Ne rentre jamais bourrée à la maison. Si tu prévois de boire beaucoup, trouve un endroit où dormir, même si c’est un caniveau. En revanche, les jours où tu seras “un peu pompette” fais comme si tu n’avais jamais bu autant et dis que tu ne te sens pas bien. Ils t’engueuleront sur le coup mais seront soulagés pour un moment.

Écoute d’une oreille attentive les gens qui te mettront en garde contre les garçons. Ils te diront que ce ne sont que de grands sacs d’hormones et qu’ils ne pensent qu’à une chose, peu importe leur comportement (les gentlemen, les poètes, les bad boys et les asociaux ne pensent qu’à ça, même s’ils ne savent pas tous comment mener à bien leurs projets). Cela est tout à fait vrai. Mais n’oublie jamais que tu ne vaudras pas mieux et qu’aussi fleur bleue ou amoureuse tu penseras être, tu n’es toi aussi qu’une amphore remplie d’hormones en quête de sensations. D’où mon conseil : arrange toi pour ne pas tomber enceinte, et pour qu’au moins une de tes amies te couvre et sache où tu es (si tu dois être dans une situation délicate, choisis une amie de confiance, muette de préférence).
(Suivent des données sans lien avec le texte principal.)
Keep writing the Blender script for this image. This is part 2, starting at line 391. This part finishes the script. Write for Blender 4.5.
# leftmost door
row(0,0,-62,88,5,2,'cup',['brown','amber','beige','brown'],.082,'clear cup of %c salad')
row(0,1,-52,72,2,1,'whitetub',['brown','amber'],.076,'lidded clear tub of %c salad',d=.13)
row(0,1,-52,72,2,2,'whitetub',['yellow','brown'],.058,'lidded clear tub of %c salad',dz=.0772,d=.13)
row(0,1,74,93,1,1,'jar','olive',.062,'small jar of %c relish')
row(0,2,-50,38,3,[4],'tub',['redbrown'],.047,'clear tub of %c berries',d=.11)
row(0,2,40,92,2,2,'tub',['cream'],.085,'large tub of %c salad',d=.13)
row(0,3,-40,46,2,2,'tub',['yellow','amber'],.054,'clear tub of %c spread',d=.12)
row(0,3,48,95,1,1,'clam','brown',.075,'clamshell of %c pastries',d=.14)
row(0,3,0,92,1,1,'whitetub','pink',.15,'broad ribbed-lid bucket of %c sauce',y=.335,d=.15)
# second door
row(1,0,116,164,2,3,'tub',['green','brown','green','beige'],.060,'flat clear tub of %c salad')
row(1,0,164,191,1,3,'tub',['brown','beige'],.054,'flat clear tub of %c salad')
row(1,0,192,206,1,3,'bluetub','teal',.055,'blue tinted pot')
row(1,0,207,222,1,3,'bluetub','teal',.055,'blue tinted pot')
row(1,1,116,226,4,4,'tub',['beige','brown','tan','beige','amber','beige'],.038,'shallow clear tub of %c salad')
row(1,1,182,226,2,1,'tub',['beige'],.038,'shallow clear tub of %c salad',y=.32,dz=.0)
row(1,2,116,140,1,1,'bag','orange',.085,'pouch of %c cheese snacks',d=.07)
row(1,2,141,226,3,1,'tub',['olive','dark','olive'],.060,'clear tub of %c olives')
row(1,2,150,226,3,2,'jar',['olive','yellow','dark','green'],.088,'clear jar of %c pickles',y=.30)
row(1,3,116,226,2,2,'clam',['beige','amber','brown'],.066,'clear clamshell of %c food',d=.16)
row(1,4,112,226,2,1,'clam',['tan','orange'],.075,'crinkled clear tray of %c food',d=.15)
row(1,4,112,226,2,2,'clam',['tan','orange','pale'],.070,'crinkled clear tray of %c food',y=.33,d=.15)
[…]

Enfin, ne te confie jamais à ta grand-mère. Aussi sûre qu’elle puisse te paraître, un jour ou l’autre elle ne manquera pas l’occasion de rappeler à ta mère à quel point elle te connaît mieux qu’elle et étalera ta vie privée.

Mon très cher neveu,

Pour toi, c’est plus simple. Mène ta vie amoureuse comme tu l’entends -quoi que tu fasses, ce sera bien. Mais si tu veux avoir la paix et éviter questions ou sous-entendus, pense à inviter quelques amies (paie-les s’il le faut) présentables. Ramène aussi épisodiquement des amies non présentables -voire carrément vulgaires- pour que le jour où tu présenteras l’élu(e) de ton coeur, la comparaison soit toujours en sa faveur.
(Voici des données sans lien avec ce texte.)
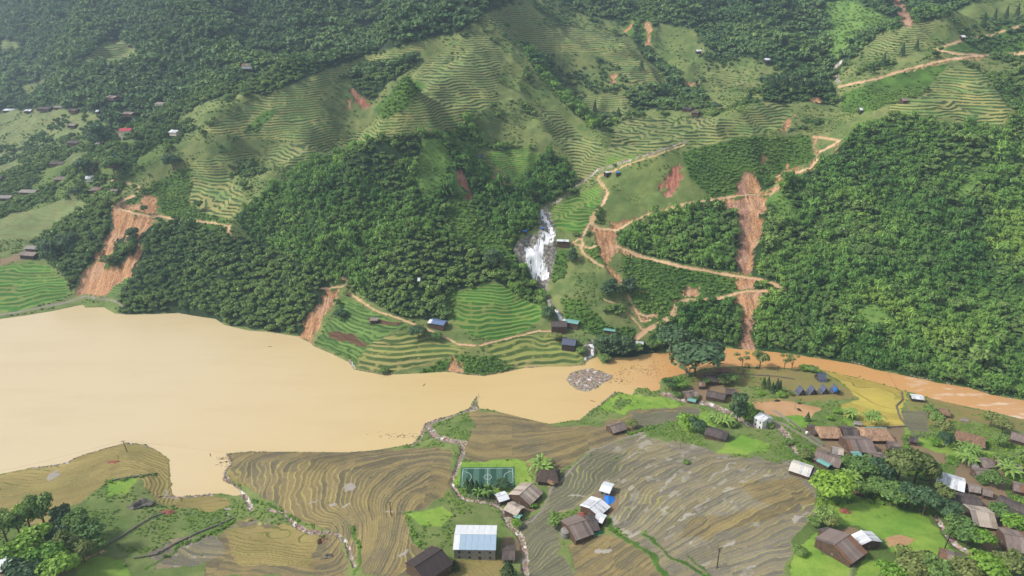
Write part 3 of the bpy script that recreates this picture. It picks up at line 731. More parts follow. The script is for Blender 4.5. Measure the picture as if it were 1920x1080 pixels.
def stream_material():
    m, t, b = mat('rocky_stream'); g = G(t); P_ = g.pos()
    v = g.n('ShaderNodeTexVoronoi'); v.inputs['Scale'].default_value = .8; t.links.new(P_, v.inputs['Vector'])
    n1 = g.noise(.5, 4, P_, rough=.7); n2 = g.noise(.22, 3, P_, rough=.6)
    base = g.mix(g.rng(n1, .38, .6), L3(120, 106, 92), L3(176, 160, 144)); base = g.mix(g.rng(n2, .55, .66), base, L3(226, 220, 214))
    base = g.mix(.35, base, v.outputs['Color'], 'SOFT_LIGHT')
    t.links.new(base, b.inputs['Base Color']); b.inputs['Roughness'].default_value = .45; g.bump(b, g.m('ADD', v.outputs['Distance'], n1), .8, .6); return m
M_GROUND, M_SCAR, M_FALL, M_ROCK, M_STREAM = ground_material(), scar_material(), fall_material(), rock_material(), stream_material()

def link(o, parent=None, **props):
    COL.objects.link(o)
    if parent is not None: o.parent = parent
    for k, v in props.items(): o[k] = v
    return o
VID = np.arange(NR*NC).reshape(NR, NC)
c1 = tab[C, 0].reshape(-1, 3); c2 = tab[C, 1].reshape(-1, 3); c3 = tab[C, 2].reshape(-1, 3)
c1 = np.c_[c1, np.ones(len(c1))]; c2 = np.c_[c2, np.ones(len(c2))]; c3 = np.c_[c3, np.ones(len(c3))]
par = np.stack([phase, tm, rsh[C]], -1).reshape(-1, 3); wetv = wet[C].ravel()
V3 = np.stack([X, Y, Z], -1).reshape(-1, 3)
quads = np.stack([VID[:-1, :-1], VID[:-1, 1:], VID[1:, 1:], VID[1:, :-1]], -1).reshape(-1, 4)
FC = C[:-1, :-1].ravel(); fsd = sd[:-1, :-1].ravel()
# the deep lake bed is never seen: leave it out
keep = fsd > -14
def ground_piece(name, sel, material, smooth=True, **props):
    q = quads[sel]
    if len(q) == 0: return None
    used, inv = np.unique(q, return_inverse=True); inv = inv.reshape(-1, 4)
    me = bpy.data.meshes.new(name); me.vertices.add(len(used)); me.vertices.foreach_set('co', V3[used].ravel())
    me.loops.add(inv.size); me.loops.foreach_set('vertex_index', inv.ravel())
    me.polygons.add(len(inv)); me.polygons.foreach_set('loop_start', np.arange(0, inv.size, 4)); me.polygons.foreach_set('loop_total', np.full(len(inv), 4))
    if smooth: me.polygons.foreach_set('use_smooth', np.ones(len(inv), bool))
    for nm, arr in (('c1', c1), ('c2', c2), ('c3', c3)):
        a = me.attributes.new(nm, 'FLOAT_COLOR', 'POINT'); a.data.foreach_set('color', arr[used].ravel())
    a = me.attributes.new('par', 'FLOAT_VECTOR', 'POINT'); a.data.foreach_set('vector', par[used].ravel())
    a = me.attributes.new('wet', 'FLOAT', 'POINT'); a.data.foreach_set('value', wetv[used])
    me.materials.append(material); me.update(); me.validate()
    o = bpy.data.objects.new(name, me); link(o, kind='structure', **props); return o
farf = (quads[:, 0] // NC); farf = V3[quads[:, 0], 1] > 440
done = np.zeros(len(quads), bool)
for nm, cls, mt, lab in (
    ('dirt_track', [17], M_GROUND, 'orange dirt tracks winding across the green slopes'),
    ('concrete_path', [22], M_GROUND, 'narrow grey concrete paths between fields and houses'),
    ('landslide', [16, 26, 28], M_SCAR, 'bare orange landslide scars torn through the green slopes'),
    ('waterfall', [27], M_FALL, 'white water falling over the grey rock face'),
    ('rock_face', [18], M_ROCK, 'grey rock face beside the white waterfall'),
    ('stream_bed', [19], M_STREAM, 'pale rocky stream beds running down to the flood'),
    ('rice_terraces', [4, 5, 6, 14, 24, 29], M_GROUND, 'stepped rice terraces following the contours of the hills'),
    ('paddy_fields', [7, 8, 9, 11, 23], M_GROUND, 'brown and gold paddy fields on the near bank'),
    ('lawn', [10], M_GROUND, 'bright green grass between the houses and fields')):
    s = np.isin(FC, cls) & keep & ~done; done |= s
    ground_piece(nm, s, mt, label=lab)
ground_piece('hillside', farf & keep & ~done, M_GROUND, label='green forested and scrubby mountainside across the flood')
ground_piece('valley_floor', ~farf & keep & ~done, M_GROUND, label='green and brown valley floor on the near bank')
# the lake bed below the flood, one coarse sheet
me = bpy.data.meshes.new('lake_bed'); me.from_pydata([(-1400, 240, -6), (1400, 240, -6), (1400, 700, -6), (-1400, 700, -6)], [], [(0, 1, 2, 3)]); me.materials.append(M_GROUND)
link(bpy.data.objects.new('lake_bed', me), kind='structure')

# the flood: one flat sheet of muddy water
def water_material():
    m, t, b = mat('muddy_water'); g = G(t); P_ = g.pos()
    s = g.n('ShaderNodeSeparateXYZ'); t.links.new(P_, s.inputs[0]); x = s.outputs[0]; y = s.outputs[1]
    n1 = g.noise(.008, 3, P_); n2 = g.noise(1, 4, g.map(P_, (.05, .16, .1)), rough=.6)
    xx = g.m('ADD', x, g.m('MULTIPLY', g.m('SUBTRACT', n1, .5), 160))
    ca = g.mix(g.rng(xx, -260, 20), L3(212, 191, 150), L3(209, 181, 124))
    ca = g.mix(g.rng(xx, 25, 130), ca, L3(208, 156, 98))
    ca = g.mix(g.rng(x, 255, 420), ca, L3(204, 158, 116))
    foam = g.m('MULTIPLY', g.rng(n2, .52, .64), g.rng(x, 250, 330))
    ca = g.mix(g.m('MULTIPLY', foam, .7), ca, L3(236, 214, 192))
    n3 = g.noise(1, 5, g.map(P_, (.012, .05, .1)), rough=.65); ca = g.mix(g.m('MULTIPLY', g.rng(n3, .45, .75), .14), ca, L3(176, 140, 84))
    t.links.new(ca, b.inputs['Base Color'])
    b.inputs['Roughness'].default_value = .22; b.inputs['Specular IOR Level'].default_value = .5
    g.bump(b, g.m('ADD', g.m('MULTIPLY', g.noise(.5, 3, P_), .4), g.m('MULTIPLY', foam, 2)), .12, .35); return m
me = bpy.data.meshes.new('flood_water'); nx, ny = 60, 14
vs = [(-1500 + 3000*i/nx, 230 + 440*j/ny, 0) for j in range(ny+1) for i in range(nx+1)]
fs = [(j*(nx+1)+i, j*(nx+1)+i+1, (j+1)*(nx+1)+i+1, (j+1)*(nx+1)+i) for j in range(ny) for i in range(nx)]
me.from_pydata(vs, [], fs); me.materials.append(water_material())
link(bpy.data.objects.new('flood_water', me), kind='structure', label='muddy yellow flood water filling the valley, more orange in the river on the right')

# ------------------------------------------------------------------ vegetation
def leaf_material(name, dark, light, patch=.012, tone=(1, 1), warm=None):
    m, t, b = mat(name); g = G(t)
    oi = g.n('ShaderNodeObjectInfo'); v = g.attr('v').outputs['Fac']
    n = g.noise(patch, 3, oi.outputs['Location'])
    f = g.m('ADD', g.m('MULTIPLY', oi.outputs['Random'], .6), g.m('MULTIPLY', g.rng(n, .32, .68), .75))
    base = g.mix(g.m('MULTIPLY', f, .85), L3(*dark), L3(*light))
    if warm: base = g.mix(g.m('MULTIPLY', g.rng(g.noise(patch*1.7, 2, oi.outputs['Location']), .56, .68), .7), base, L3(*warm))
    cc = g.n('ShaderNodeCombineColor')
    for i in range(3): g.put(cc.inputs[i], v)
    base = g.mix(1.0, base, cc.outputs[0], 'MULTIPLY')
    t.links.new(base, b.inputs['Base Color']); b.inputs['Roughness'].default_value = .6
    tr = g.n('ShaderNodeBsdfTranslucent'); t.links.new(base, tr.inputs['Color'])
    mx = g.n('ShaderNodeMixShader'); mx.inputs[0].default_value = .22
    t.links.new(b.outputs[0], mx.inputs[1]); t.links.new(tr.outputs[0], mx.inputs[2])
    out = [q for q in t.nodes if q.type == 'OUTPUT_MATERIAL'][0]; t.links.new(mx.outputs[0], out.inputs['Surface'])
    return m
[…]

Dans la mesure du possible, évite de faire des trucs illégaux, et, surtout, si tu le fais, n’en réfère pas à un adulte bienveillant dont le premier souci sera de te remettre dans le droit chemin (c’est valable pour moi aussi).

Enfin, ne sois pas trop sage, ça paraîtra toujours louche. Même si tu n’aspires qu’à écrire de beaux poèmes dans ta chambre d’étudiant, laisse toujours tes parents croire que tu es quelqu’un d’espiègle et qu’ils ont finalement de la chance que tu ne sois pas un “vrai” délinquant, mais seulement un adolescent un peu fou-fou et plutôt bien canalisé. Note que ce conseil s’applique également si tu es un “vrai” délinquant. N’essaie pas de jouer les fils modèles, ça attirerait trop d’attentions sur toi. Fais régulièrement des choses stupides mais sans conséquence, c’est un camouflage bien plus efficace.
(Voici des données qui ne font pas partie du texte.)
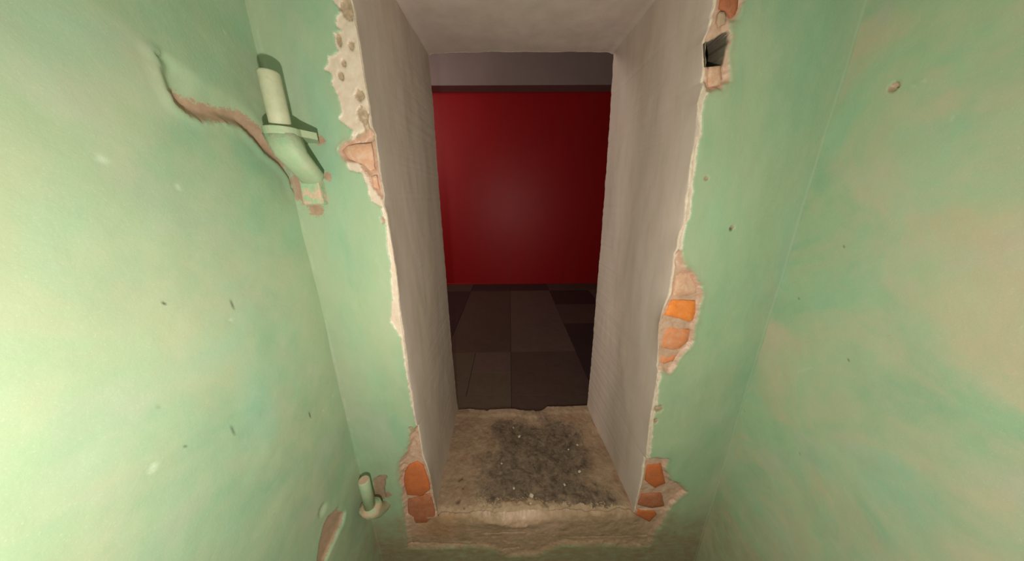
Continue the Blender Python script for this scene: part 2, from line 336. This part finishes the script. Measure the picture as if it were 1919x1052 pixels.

Voilà, mes chers enfants. profitez à fond de ces années dorées. En cas de problème, pensez bien à détruire cette lettre et ne parlez pas de moi. Vous apprendrez ainsi à assumer les conséquences de vos actes et vous deviendrez des adultes responsables.

Je vous embrasse bien fort,

Votre Tata qui vous aime.

Ce n’est pas le physique qui compte

Ce n’est pas le physique qui compte. Voilà ce qu’a dit ce matin la maman de Justine à sa fille. Parce qu’elle venait de se moquer d’une fille de son âge à cause de sa petite taille, Justine s’est pris ce mensonge en pleine tête. Bien mérité, me direz vous, elle n’avait qu’à pas se moquer. Mais quoi de plus faux que cette petite phrase qu’on répète à tout bout de champs… Oh, bien sûr, le physique ne fait pas la personne. On peut même être quelqu’un de très bien en étant moche comme un pou. Parce que les critères esthétiques ne sont pas universels, tous les goûts sont dans la nature, ce qui compte c’est la beauté intérieure, chacun peut trouver chaussure à son pieds, et caetera… Mais quand on demande à Justine de bien s’habiller pour aller à l’école le jour de la rentrée, c’est bien que son apparence va avoir une quelconque importance. Quand sa maman se maquille et se coiffe pour voir son voisin, ça ne compte pas, peut être? Pourquoi est-ce qu’elle a si envie d’être amie avec le petit nouveau qu’elle ne connait pas, alors qu’elle n’a jamais voulu adresser la parole au grand Xavier qui est pourtant depuis deux ans dans sa classe? Au final elle ne connait ni l’un ni l’autre, mais elle se sent vraiment en phase avec Quentin, le petit nouveau, alors qu’elle ne croit rien partager avec Xavier. Ca doit être des broutilles, sûrement. Les adultes doivent savoir de quoi ils parlent. Mais quand même quelle drôle d’idée ! Si c’était si peu important le physique, pourquoi est-ce qu’on s’embête tant avec ça? Pourquoi est-ce qu’on y tient tant, à ce corps, qui est si insignifiant face à notre intelligence, notre sens de l’humour, notre gentillesse?

Si Justine avait conscience de tout cela, elle traiterait sa mère d’hypocrite et lui expliquerait patiemment que notre apprence, c’est notre carte de visite, notre premier contact avec notre environnement et nos semblables. Que sans se baser sur des critères esthétiques, la première impression (qui est censée être la bonne, selon la croyance populaire) laisse une marque, qui peut être tenace… Seulement Justine est trop jeune pour répondre à sa mère de la sorte, et elle essaie de se mettre dans la tête, pour lui faire plaisir, que le physique ne compte pas et que c’est vraiment une méchante fille. Et ça, ça compte, si on en croit ses parents.